Three Victorian Titans whose legacy, from free trade to one-nation Toryism, spanned the era and shaped the city.
Benjamin Disraeli: 19th century prime minister and celebrated author.
Ah yes, the days when the most powerful politicians could, unlike Tony Blair and Neil Kinnock, segue words into sentences that shook and stirred the soul rather than mangled the English language. Benjamin Disraeli, promoter of “One Nation” Toryism, came to Manchester on many occasions, and once spoke for three hours at the Free Trade Hall. Statue in Manchester city centre: none.
William Gladstone: A towering presence and, like Disraeli, prime minister under Queen Victoria. Statues in Manchester city centre: three. There’s one in Albert Square, where he looks like he’s trying to hail a cab; one in the Town Hall Sculpture Hall cafe; and one in the Town Hall’s Great Hall. Honoured so for being the most powerful advocate of two issues crucial to Manchester’s development: free trade, on which Manchester, rightly or wrongly, made its wealth, and reform: the art of gently increasing the people’s political rights, through argument and legislation, rather than revolution and violence, in the manner that has shaped local politics since Peterloo.
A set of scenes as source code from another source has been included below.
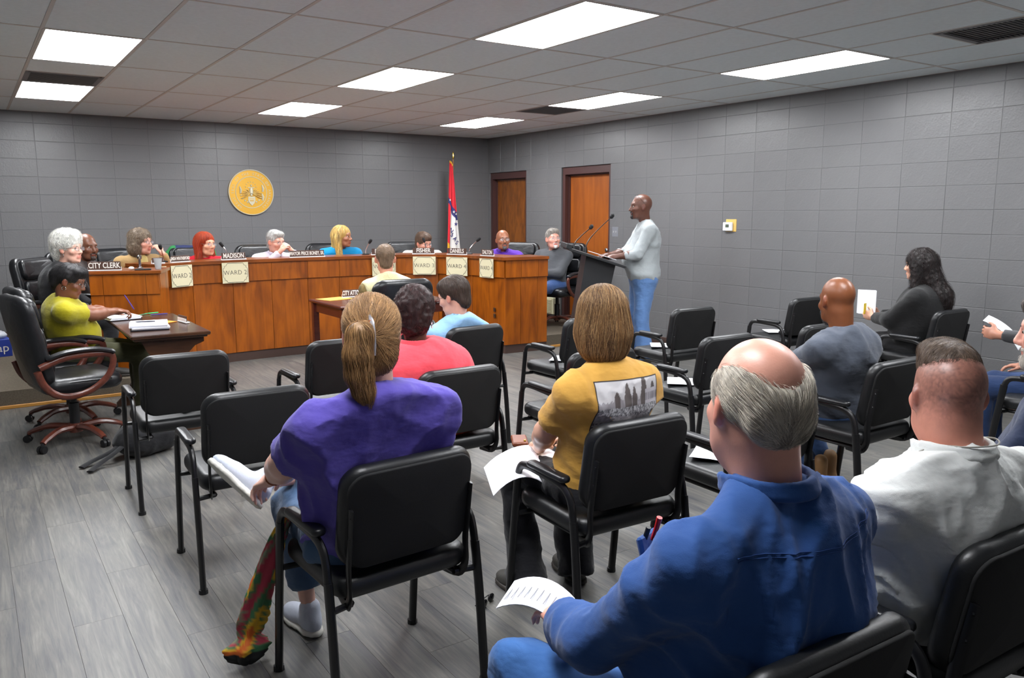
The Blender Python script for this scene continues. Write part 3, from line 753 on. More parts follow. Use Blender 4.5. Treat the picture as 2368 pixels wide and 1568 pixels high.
def strands(prims,seeds,flow,n,L,steps,wid,col,seed,lift=.002,jit=.25,cvar=.25,hug=1.0):
    """thin tapering hair locks that follow the surface of the hair volume"""
    R=np.random.RandomState(seed); P=seeds[R.randint(0,len(seeds),n)]+R.normal(0,.002,(n,3)); e=1e-3
    def grad(Q):
        g=np.stack([field(prims,Q+np.eye(3)[i]*e)-field(prims,Q-np.eye(3)[i]*e) for i in range(3)],-1); return g/(np.linalg.norm(g,axis=-1)[...,None]+1e-9)
    lens=L*(.6+.6*R.rand(n)); off=lift*(.2+1.3*R.rand(n)); jv=R.normal(0,jit,(n,3)); pts=[]; nr=[]
    for s_ in range(steps+1):
        g=grad(P); dd=field(prims,P); P=P-g*(dd-off*(1+s_*.35))[:,None]*hug
        pts.append(P.copy()); nr.append(g)
        f=flow(P)+jv*.5; f=f-g*np.sum(f*g,1)[:,None]; f=f/(np.linalg.norm(f,axis=1)[:,None]+1e-9)
        P=P+f*(lens/steps)[:,None]
    pts=np.array(pts);nr=np.array(nr); V=[];F=[];m=steps+1
    T=np.gradient(pts,axis=0); B=np.cross(T,nr); B/=np.linalg.norm(B,axis=-1)[...,None]+1e-9
    ww=wid*(.6+.8*R.rand(n)); tp=np.linspace(1,.25,m)[:,None,None]*ww[None,:,None]
    a=pts+B*tp; b=pts-B*tp; c=pts+nr*tp*.8
    V=np.stack([a,b,c],2).transpose(1,0,2,3).reshape(-1,3)   # strand, step, 3
    base=(np.arange(n)*m*3)[:,None]+(np.arange(m-1)*3)[None,:]
    Fq=[]
    for i,j in ((0,1),(1,2),(2,0)): Fq.append(np.stack([base+i,base+j,base+3+j,base+3+i],-1).reshape(-1,4))
    F=np.concatenate(Fq); col=np.asarray(col,float)
    if col.ndim==1: cc=np.repeat(np.array(sc(col))[None],n,0)
    else: pal=np.array([sc(x) for x in col]); ph=noise3(pts[0]*np.array([75,75,22])+5,seed)*.75+R.rand(n)*.5+.25; cc=pal[np.clip((ph*len(pal)).astype(int),0,len(pal)-1)]
    cc=cc*(1+cvar*R.normal(0,1,(n,1))).clip(.4,1.9); C=np.repeat(cc,m*3,0)
    return V,F,C
def join(parts):
    V=[];F=[];C=[];n=0
    for v,f,c in parts: V.append(v);F.append(f+n);C.append(c);n+=len(v)
    return np.concatenate(V),np.concatenate(F),np.concatenate(C)
def flat(V,c): return np.repeat(np.array(sc(c))[None],len(V),0)
def eyeglasses(parent,T,col=(40,36,34),r=.0013,w=.024,h=.017,lens=True,ymod=0):
    m=mat('spectacle frame %d %d %d'%tuple(col),col,.35,metal=.3)
    g=G(); R_,o=T
    tf=lambda p:R_@np.array(p)+o
    for s in (-1,1):
        ring=[(s*.033+w*np.sign(cos(a))*abs(cos(a))**.7,.106-.006*abs(cos(a)),.006+h*np.sign(sin(a))*abs(sin(a))**.7) for a in np.linspace(0,2*pi,17)]
        g.tube([tf(p) for p in ring],r,6); g.tube([tf(p) for p in ((s*.056,.100,.010),(s*.078,.075,.010),(s*.084,.0,.010),(s*.084,-.02,.0))],r,6)
    g.tube([tf((-.010,.108,.008)),tf((0,.110,.011)),tf((.010,.108,.008))],r,6)
    o_=g.obj('glasses',m,parent,smooth=True)
    if lens:
        for s in (-1,1):
            q=[tf((s*.033+w*.95*np.sign(cos(a))*abs(cos(a))**.7,.1045-.006*abs(cos(a)),.006+h*.95*np.sign(sin(a))*abs(sin(a))**.7)) for a in np.linspace(0,2*pi,16,endpoint=False)]
            q2=[v+R_@np.array((0,.0012,0)) for v in q]; n=16
            G().add([tuple(v) for v in q+q2],[tuple(range(n)),tuple(range(n,2*n))[::-1]]+[(i,(i+1)%n,n+(i+1)%n,n+i) for i in range(n)]).obj('lens',LENS,o_)
    return o_
CRAN=lambda dr=0,dz=0:(A_(0,-.015,.035+dz),A_(.077+dr,.097+dr,.090+dr))
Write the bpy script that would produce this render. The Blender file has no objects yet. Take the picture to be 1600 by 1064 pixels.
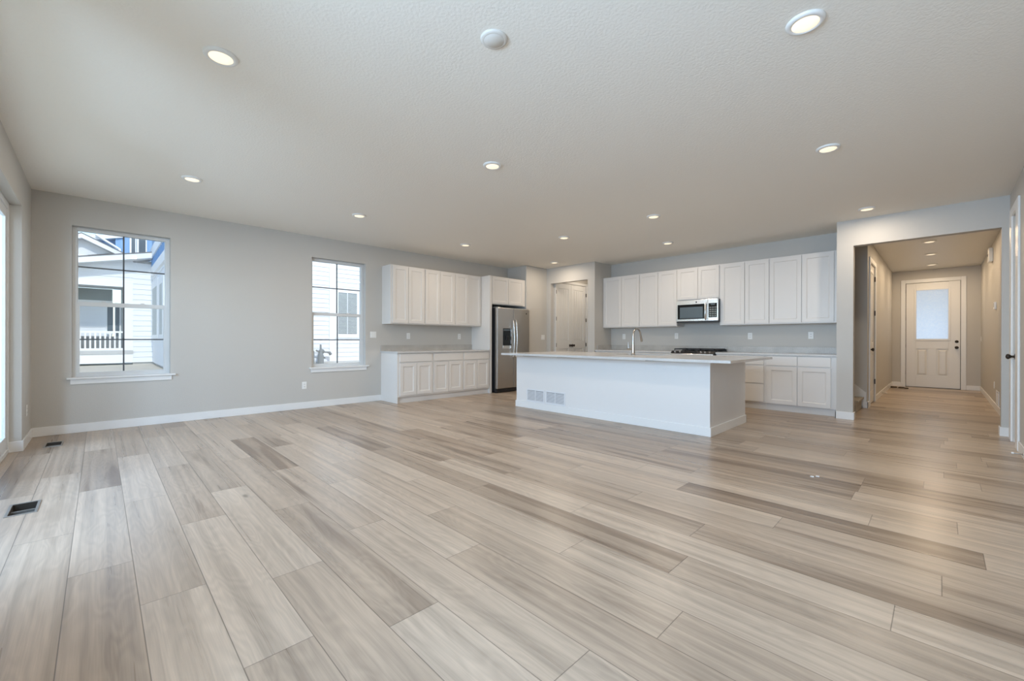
import bpy, bmesh, math, random
from mathutils import Vector, Matrix
random.seed(7)
sc = bpy.context.scene
COL = sc.collection

# ------------------------------------------------------------------ camera
F_PX, TAN, PIT, ROL, EYE = 657.35, .9812, -.001, .0021, 1.115
phi = math.atan(TAN)
fw = Vector((-math.cos(phi), math.sin(phi), 0)); rt = Vector((math.sin(phi), math.cos(phi), 0)); up = Vector((0, 0, 1))
Dv = fw * math.cos(PIT) + up * math.sin(PIT); Uv = -fw * math.sin(PIT) + up * math.cos(PIT)
Rv = rt * math.cos(ROL) + Uv * math.sin(ROL); Uv = -rt * math.sin(ROL) + Uv * math.cos(ROL)
cd = bpy.data.cameras.new('camera'); cam = bpy.data.objects.new('camera', cd); COL.objects.link(cam)
cd.sensor_width = 36; cd.lens = F_PX / 1600 * 36; cd.clip_start = .02; cd.clip_end = 200
m = Matrix((Rv, Uv, -Dv)).transposed().to_4x4(); m.translation = Vector((0, 0, EYE)); cam.matrix_world = m
sc.camera = cam

# ------------------------------------------------------------------ light of the place
sc.view_settings.view_transform = 'Standard'; sc.view_settings.look = 'None'
sc.view_settings.exposure = 0.62; sc.view_settings.gamma = 1.0; sc.view_settings.use_curve_mapping = False
cy = sc.cycles
cy.use_denoising = True; cy.max_bounces = 14; cy.diffuse_bounces = 8; cy.glossy_bounces = 5; cy.transparent_max_bounces = 12
cy.sample_clamp_indirect = 6.0; cy.caustics_reflective = False; cy.caustics_refractive = False
SUN, SKY, DAYFILL, CAN, CANHALL = 1.35, .22, 250, 6.2, 8.6
w = bpy.data.worlds.new('sky'); sc.world = w; w.use_nodes = True
nt = w.node_tree; nt.nodes.clear()
wo = nt.nodes.new('ShaderNodeOutputWorld'); bg = nt.nodes.new('ShaderNodeBackground'); sk = nt.nodes.new('ShaderNodeTexSky')
sk.sky_type = 'NISHITA'; sk.sun_disc = False; sk.sun_elevation = math.radians(48); sk.sun_rotation = math.radians(70)
nt.links.new(sk.outputs[0], bg.inputs[0]); bg.inputs[1].default_value = SKY; nt.links.new(bg.outputs[0], wo.inputs[0])

def sun_lamp():
    l = bpy.data.lights.new('sun', 'SUN'); l.energy = SUN; l.angle = math.radians(.6); l.color = (1, .96, .9)
    o = bpy.data.objects.new('sun', l); COL.objects.link(o)
    o.rotation_euler = Vector((-.76, .03, -.65)).to_track_quat('-Z', 'Y').to_euler(); o.location = (0, 0, 12)
sun_lamp()

def day_fill_lamp(name, loc, aim, sx, sy, power, color):
    l = bpy.data.lights.new(name, 'AREA'); l.shape = 'RECTANGLE'; l.size = sx; l.size_y = sy; l.energy = power; l.color = color
    o = bpy.data.objects.new(name, l); COL.objects.link(o); o.location = loc
    o.rotation_euler = Vector(aim).to_track_quat('-Z', 'Z').to_euler()
day_fill_lamp('daylight_fill_slider', (-4.4, -3.2, 2.2), (.02, 1, -.20), 4.2, 2.4, DAYFILL, (.54, .73, 1.0))  # area lamp added outside the sliding door to boost its daylight
day_fill_lamp('daylight_fill_rear', (-1.1, -2.2, 1.55), (.14, 1, -.09), 2.6, 2.2, DAYFILL * 1.18, (.54, .73, 1.0))  # added fill lamp behind the camera, outside an assumed window

# ------------------------------------------------------------------ materials
def mat(name, col, rough=.5, metal=0.0, spec=.5, bump=None, emit=None):
    M_ = bpy.data.materials.new(name); M_.use_nodes = True
    n = M_.node_tree; b = n.nodes['Principled BSDF']
    b.inputs['Base Color'].default_value = (*col, 1); b.inputs['Roughness'].default_value = rough
    b.inputs['Metallic'].default_value = metal; b.inputs['Specular IOR Level'].default_value = spec
    if emit:
        b.inputs['Emission Color'].default_value = (*emit[:3], 1); b.inputs['Emission Strength'].default_value = emit[3]
    if bump:
        sc_, st, di = bump
        tc = n.nodes.new('ShaderNodeTexCoord'); no = n.nodes.new('ShaderNodeTexNoise'); bu = n.nodes.new('ShaderNodeBump')
        no.inputs['Scale'].default_value = sc_; no.inputs['Detail'].default_value = 3
        bu.inputs['Strength'].default_value = st; bu.inputs['Distance'].default_value = di
        n.links.new(tc.outputs['Object'], no.inputs['Vector']); n.links.new(no.outputs['Fac'], bu.inputs['Height'])
        n.links.new(bu.outputs['Normal'], b.inputs['Normal'])
    return M_

def brushed(name, col, rough, stretch):
    M_ = mat(name, col, rough, 1.0); n = M_.node_tree; b = n.nodes['Principled BSDF']
    tc = n.nodes.new('ShaderNodeTexCoord'); mp = n.nodes.new('ShaderNodeMapping'); no = n.nodes.new('ShaderNodeTexNoise')
    mp.inputs['Scale'].default_value = stretch; no.inputs['Scale'].default_value = 1.0; no.inputs['Detail'].default_value = 2
    mr = n.nodes.new('ShaderNodeMapRange'); mr.inputs['To Min'].default_value = rough - .06; mr.inputs['To Max'].default_value = rough + .10
    n.links.new(tc.outputs['Object'], mp.inputs['Vector']); n.links.new(mp.outputs[0], no.inputs['Vector'])
    n.links.new(no.outputs['Fac'], mr.inputs['Value']); n.links.new(mr.outputs[0], b.inputs['Roughness'])
    return M_

def quartz(name, a, c, rough):
    M_ = mat(name, a, rough); n = M_.node_tree; b = n.nodes['Principled BSDF']
    tc = n.nodes.new('ShaderNodeTexCoord'); no = n.nodes.new('ShaderNodeTexNoise'); no.inputs['Scale'].default_value = 5; no.inputs['Detail'].default_value = 8
    no2 = n.nodes.new('ShaderNodeTexNoise'); no2.inputs['Scale'].default_value = 90; no2.inputs['Detail'].default_value = 2
    ad = n.nodes.new('ShaderNodeMath'); ad.operation = 'MULTIPLY'
    cr = n.nodes.new('ShaderNodeValToRGB'); cr.color_ramp.elements[0].position = .14; cr.color_ramp.elements[1].position = .36
    cr.color_ramp.elements[0].color = (*c, 1); cr.color_ramp.elements[1].color = (*a, 1)
    n.links.new(tc.outputs['Object'], no.inputs['Vector']); n.links.new(tc.outputs['Object'], no2.inputs['Vector'])
    n.links.new(no.outputs['Fac'], ad.inputs[0]); n.links.new(no2.outputs['Fac'], ad.inputs[1])
    n.links.new(ad.outputs[0], cr.inputs[0]); n.links.new(cr.outputs[0], b.inputs['Base Color'])
    return M_

def clear_glass(name, gloss=.06):
    M_ = bpy.data.materials.new(name); M_.use_nodes = True; n = M_.node_tree; n.nodes.clear()
    o = n.nodes.new('ShaderNodeOutputMaterial'); mx = n.nodes.new('ShaderNodeMixShader'); t = n.nodes.new('ShaderNodeBsdfTransparent'); g = n.nodes.new('ShaderNodeBsdfGlossy')
    t.inputs[0].default_value = (.95, .975, .97, 1); g.inputs['Roughness'].default_value = .02
    mx.inputs[0].default_value = gloss; n.links.new(t.outputs[0], mx.inputs[1]); n.links.new(g.outputs[0], mx.inputs[2]); n.links.new(mx.outputs[0], o.inputs[0])
    return M_

def frosted_glass(name):
    M_ = bpy.data.materials.new(name); M_.use_nodes = True; n = M_.node_tree; n.nodes.clear()
    o = n.nodes.new('ShaderNodeOutputMaterial'); mx = n.nodes.new('ShaderNodeMixShader'); t = n.nodes.new('ShaderNodeBsdfTranslucent'); g = n.nodes.new('ShaderNodeBsdfGlossy')
    tc = n.nodes.new('ShaderNodeTexCoord'); no = n.nodes.new('ShaderNodeTexNoise'); no.inputs['Scale'].default_value = 34; no.inputs['Detail'].default_value = 8; no.inputs['Roughness'].default_value = .7
    cr = n.nodes.new('ShaderNodeValToRGB'); cr.color_ramp.elements[0].position = .35; cr.color_ramp.elements[0].color = (.86, .91, .98, 1)
    cr.color_ramp.elements[1].position = .7; cr.color_ramp.elements[1].color = (.97, .98, 1, 1)
    n.links.new(tc.outputs['Object'], no.inputs['Vector']); n.links.new(no.outputs['Fac'], cr.inputs[0]); n.links.new(cr.outputs[0], t.inputs[0])
    g.inputs['Roughness'].default_value = .25; mx.inputs[0].default_value = .05
    n.links.new(t.outputs[0], mx.inputs[1]); n.links.new(g.outputs[0], mx.inputs[2]); n.links.new(mx.outputs[0], o.inputs[0])
    return M_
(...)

Richard Cobden: the greatest political figure in Manchester history, a man of unimpeachable morals, vociferous opponent internationally of slavery, nationally of the unjust repressive Corn Laws, and locally of Manchester’s moribund feudal local government system. Richard Cobden served on Manchester’s first council in 1838 and led the fight to scrap the Corn Laws, which he achieved in 1846. He was Rochdale’s MP when he died on 2 April 1865, a week before the Confederate surrender that signalled the end of the American Civil War (a conflict that broke his heart) and only 12 days before Abraham Lincoln was assassinated. Statue in Manchester city centre: one, and in the wrong place, in St Ann’s Square. It should be in Piccadilly Gardens or in Albert Square or both.
All three helped shape modern Manchester, and their resonance can still be felt today, while their haunts can be visited on this walking tour of the city centre.
• Disraeli and Gladstone hated each other. Disraeli described his rival as “that unprincipled maniac”, and Gladstone once explained how the Tory party “had principles by which it would and did stand for bad and for good. All this Dizzy destroyed”.